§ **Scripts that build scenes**
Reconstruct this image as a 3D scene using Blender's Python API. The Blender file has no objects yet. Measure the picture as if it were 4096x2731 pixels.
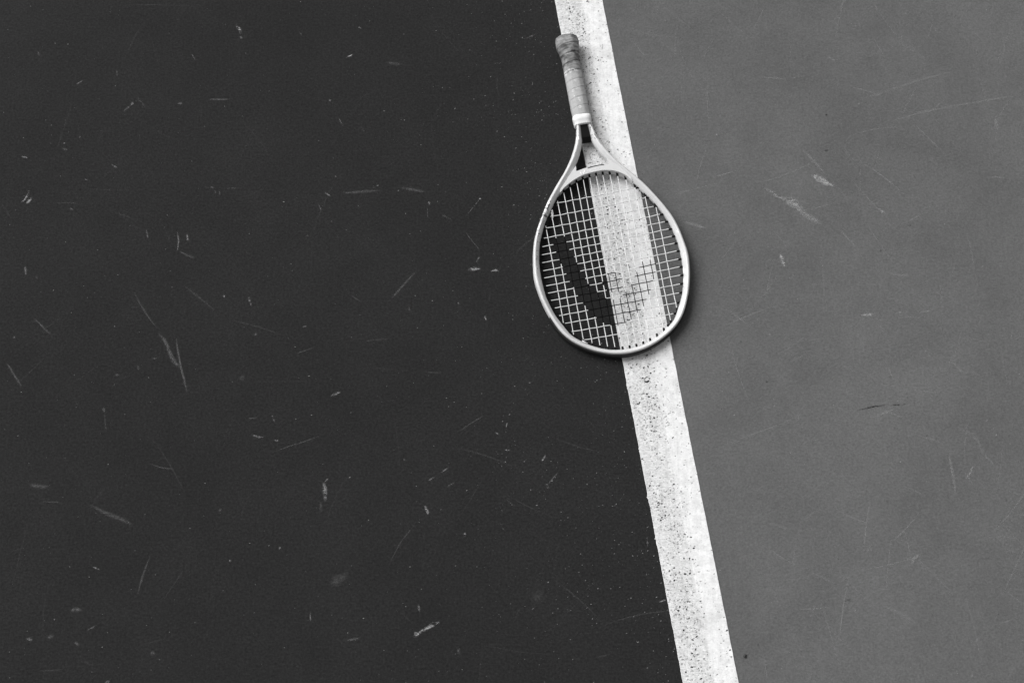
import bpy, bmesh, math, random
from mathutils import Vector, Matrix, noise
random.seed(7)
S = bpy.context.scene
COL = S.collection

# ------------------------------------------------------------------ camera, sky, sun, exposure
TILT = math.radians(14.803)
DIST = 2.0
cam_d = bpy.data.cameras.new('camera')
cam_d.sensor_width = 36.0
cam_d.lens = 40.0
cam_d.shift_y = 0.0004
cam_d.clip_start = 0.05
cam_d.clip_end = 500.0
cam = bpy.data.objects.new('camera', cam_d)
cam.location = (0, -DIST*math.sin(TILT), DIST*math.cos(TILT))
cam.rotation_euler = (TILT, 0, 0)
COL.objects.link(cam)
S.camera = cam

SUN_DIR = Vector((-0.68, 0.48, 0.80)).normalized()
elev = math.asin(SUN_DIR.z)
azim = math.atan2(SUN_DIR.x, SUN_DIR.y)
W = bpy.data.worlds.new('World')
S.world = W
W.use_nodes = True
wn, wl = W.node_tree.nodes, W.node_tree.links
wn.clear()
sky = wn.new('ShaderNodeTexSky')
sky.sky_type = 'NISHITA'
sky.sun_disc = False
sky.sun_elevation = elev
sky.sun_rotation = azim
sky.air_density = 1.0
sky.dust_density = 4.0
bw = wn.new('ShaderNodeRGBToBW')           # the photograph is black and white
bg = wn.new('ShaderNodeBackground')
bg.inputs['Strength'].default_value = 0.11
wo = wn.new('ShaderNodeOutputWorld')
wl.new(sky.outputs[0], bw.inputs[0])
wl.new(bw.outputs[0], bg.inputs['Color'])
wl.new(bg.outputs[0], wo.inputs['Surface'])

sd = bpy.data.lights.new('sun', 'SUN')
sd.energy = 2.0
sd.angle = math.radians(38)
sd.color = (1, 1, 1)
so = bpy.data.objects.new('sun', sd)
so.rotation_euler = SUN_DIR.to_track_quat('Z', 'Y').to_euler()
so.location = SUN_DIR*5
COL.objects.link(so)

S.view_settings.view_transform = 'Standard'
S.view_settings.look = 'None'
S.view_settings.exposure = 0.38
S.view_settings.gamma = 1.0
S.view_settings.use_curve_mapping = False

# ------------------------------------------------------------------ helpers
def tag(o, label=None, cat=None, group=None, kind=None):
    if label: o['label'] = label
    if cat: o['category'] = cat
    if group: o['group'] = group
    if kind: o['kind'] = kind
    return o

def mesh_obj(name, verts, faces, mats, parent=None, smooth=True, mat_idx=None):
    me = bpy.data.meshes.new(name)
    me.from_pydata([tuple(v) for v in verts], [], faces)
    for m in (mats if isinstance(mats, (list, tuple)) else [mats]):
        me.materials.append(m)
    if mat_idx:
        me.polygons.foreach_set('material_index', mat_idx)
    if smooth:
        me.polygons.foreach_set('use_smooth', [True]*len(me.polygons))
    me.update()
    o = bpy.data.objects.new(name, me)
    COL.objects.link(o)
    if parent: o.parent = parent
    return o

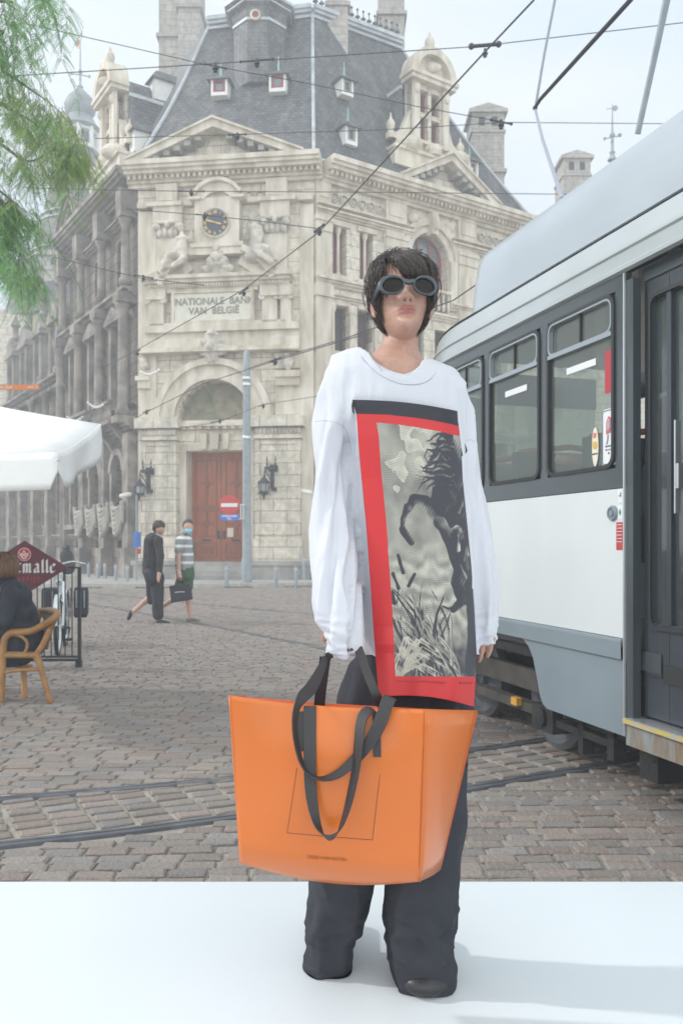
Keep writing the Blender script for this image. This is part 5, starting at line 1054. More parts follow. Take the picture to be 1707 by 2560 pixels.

§ **TASK**
Set down all the data again exactly as above, pictures excluded.

§ **ANSWER TO THIS TASK**
Reconstruct this image as a 3D scene using Blender's Python API. The Blender file has no objects yet. Measure the picture as if it were 4096x2731 pixels.
import bpy, bmesh, math, random
from mathutils import Vector, Matrix, noise
random.seed(7)
S = bpy.context.scene
COL = S.collection

# ------------------------------------------------------------------ camera, sky, sun, exposure
TILT = math.radians(14.803)
DIST = 2.0
cam_d = bpy.data.cameras.new('camera')
cam_d.sensor_width = 36.0
cam_d.lens = 40.0
cam_d.shift_y = 0.0004
cam_d.clip_start = 0.05
cam_d.clip_end = 500.0
cam = bpy.data.objects.new('camera', cam_d)
cam.location = (0, -DIST*math.sin(TILT), DIST*math.cos(TILT))
cam.rotation_euler = (TILT, 0, 0)
COL.objects.link(cam)
S.camera = cam

SUN_DIR = Vector((-0.68, 0.48, 0.80)).normalized()
elev = math.asin(SUN_DIR.z)
azim = math.atan2(SUN_DIR.x, SUN_DIR.y)
W = bpy.data.worlds.new('World')
S.world = W
W.use_nodes = True
wn, wl = W.node_tree.nodes, W.node_tree.links
wn.clear()
sky = wn.new('ShaderNodeTexSky')
sky.sky_type = 'NISHITA'
sky.sun_disc = False
sky.sun_elevation = elev
sky.sun_rotation = azim
sky.air_density = 1.0
sky.dust_density = 4.0
bw = wn.new('ShaderNodeRGBToBW')           # the photograph is black and white
bg = wn.new('ShaderNodeBackground')
bg.inputs['Strength'].default_value = 0.11
wo = wn.new('ShaderNodeOutputWorld')
wl.new(sky.outputs[0], bw.inputs[0])
wl.new(bw.outputs[0], bg.inputs['Color'])
wl.new(bg.outputs[0], wo.inputs['Surface'])

sd = bpy.data.lights.new('sun', 'SUN')
sd.energy = 2.0
sd.angle = math.radians(38)
sd.color = (1, 1, 1)
so = bpy.data.objects.new('sun', sd)
so.rotation_euler = SUN_DIR.to_track_quat('Z', 'Y').to_euler()
so.location = SUN_DIR*5
COL.objects.link(so)

S.view_settings.view_transform = 'Standard'
S.view_settings.look = 'None'
S.view_settings.exposure = 0.38
S.view_settings.gamma = 1.0
S.view_settings.use_curve_mapping = False

# ------------------------------------------------------------------ helpers
def tag(o, label=None, cat=None, group=None, kind=None):
    if label: o['label'] = label
    if cat: o['category'] = cat
    if group: o['group'] = group
    if kind: o['kind'] = kind
    return o

def mesh_obj(name, verts, faces, mats, parent=None, smooth=True, mat_idx=None):
    me = bpy.data.meshes.new(name)
    me.from_pydata([tuple(v) for v in verts], [], faces)
    for m in (mats if isinstance(mats, (list, tuple)) else [mats]):
        me.materials.append(m)
    if mat_idx:
        me.polygons.foreach_set('material_index', mat_idx)
    if smooth:
        me.polygons.foreach_set('use_smooth', [True]*len(me.polygons))
    me.update()
    o = bpy.data.objects.new(name, me)
    COL.objects.link(o)
    if parent: o.parent = parent
    return o

Keep writing the Blender script for this image. This is part 5, starting at line 1054. More parts follow. Take the picture to be 1707 by 2560 pixels.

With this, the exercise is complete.